The Christman Co. of Lansing, Mich., has been instrumental in converting an idled historic power plant on the Grand River in downtown Lansing, Mich., into the new national headquarters of Accident Fund Insurance Co. of America.

 Lattice-boom crawler cranes were used to lift steel components in and out of the existing building through two 20- by 25-ft hatches in the ninth-floor roof. Photo courtesy of Accident Fund Insurance Co. & The Christman Co.; Ike Lea, photographer.
Photo courtesy of Accident Fund Insurance Co. & The Christman Co.; Ike Lea, photographer.
Lattice-boom crawler cranes were used to lift steel components in and out of the existing building through two 20- by 25-ft hatches in the ninth-floor roof.
 A barge-mounted crane lifts materials to the Accident Fund jobsite. Photo courtesy of Accident Fund Insurance Co. & The Christman Co.; Ike Lea, photographer.
Photo courtesy of Accident Fund Insurance Co. & The Christman Co.; Ike Lea, photographer.
A barge-mounted crane lifts materials to the Accident Fund jobsite.

Christman’s deep involvement in the more-than-three-year project included helping Accident Fund evaluate sites, arranging creative financing that has made the project affordable, helping select architect and designers, managing construction and self-performing all the concrete work.

The project is keeping a major employer in downtown Lansing and revitalizing a long-dormant seven acres of prime riverside real estate in Michigan’s capital city.

The $182-million project includes renovating the idled nine-story Ottawa Street Power Station and converting it to office space, as well as building a new four-story office next to the existing power plant. A four-story atrium connects the two buildings.

Crews also knocked down a 900-car parking ramp that blocked access from the street; put up a new 1,000-car parking ramp in a more-convenient location on the site; and dismantled a chiller plant in the former power plant’s lower two floors and then replaced it with a new, more efficient chiller located about six blocks away.

When Accident Fund moves into the completed new headquarters early next year, the site will house about 700 employees. The company plans to add 500 more over the next five years.

Solution Made Possible by Creative Financing Jim Cash, president and chief operating officer of Christman Capital Development Co., says, “Accident Fund liked the power plant’s riverside location in downtown Lansing and appreciated the impact it could have on the city by renovating the power plant building, but the expense of the complicated renovation looked like it would cost 50% more than building on any of the other potential locations.”

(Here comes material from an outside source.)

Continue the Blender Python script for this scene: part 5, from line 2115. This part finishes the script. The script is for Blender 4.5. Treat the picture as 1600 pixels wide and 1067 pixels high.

To make the project affordable, Christman developed a public-private partnership between itself, Accident Fund, the city of Lansing, the state of Michigan and Lansing’s water and light board. The partnership has garnered what Christman says is the largest package of public financing ever for a development in Michigan.

“One advantage we as a developer can offer clients is that we understand potential financing options and know how to use them together,” Cash says. On this project, the financing included brownfield tax incremental financing, historic-building-renovation tax credits, state and federal tax credits, public financing, tax-exempt bond financing and even federal stimulus funds.

Converting Power Plant to Office Converting a building that was designed to be a power plant into a modern, energy-efficient office building meant facing major obstacles.

One of the largest was converting a building with the large multistory open spaces of a power plant into a building with the internal structural supports and floor decks typical in office buildings. When finished, the part of the Accident Fund headquarters building converted from the former power plant will have nine full floors totaling about 185,000 sq ft of space.

The first floor houses a data center and mechanical space. Floors two through four are open offices. The fifth floor is filled with mechanical equipment, and floors six through nine contain executive suites and meeting rooms.

To prepare the building for its new function, Christman and its construction team had to design the internal structural framework to support the floors and then figure out how to remove the existing steel and install the new steel and floor decking while maintaining the structural integrity of the building.

It was a feat that Christman vice president John Holmstrom likens to “building a new ship in an old bottle. “We kept virtually all of the existing building’s columns, but about 85% of the beams and girders were taken out and replaced with 2,500 tons of new structural steel and decking,” he says.

To design the new internal structure, the team put the existing design into a computerized engineering program and compared physical measurements taken from the building with those generated by the computer program.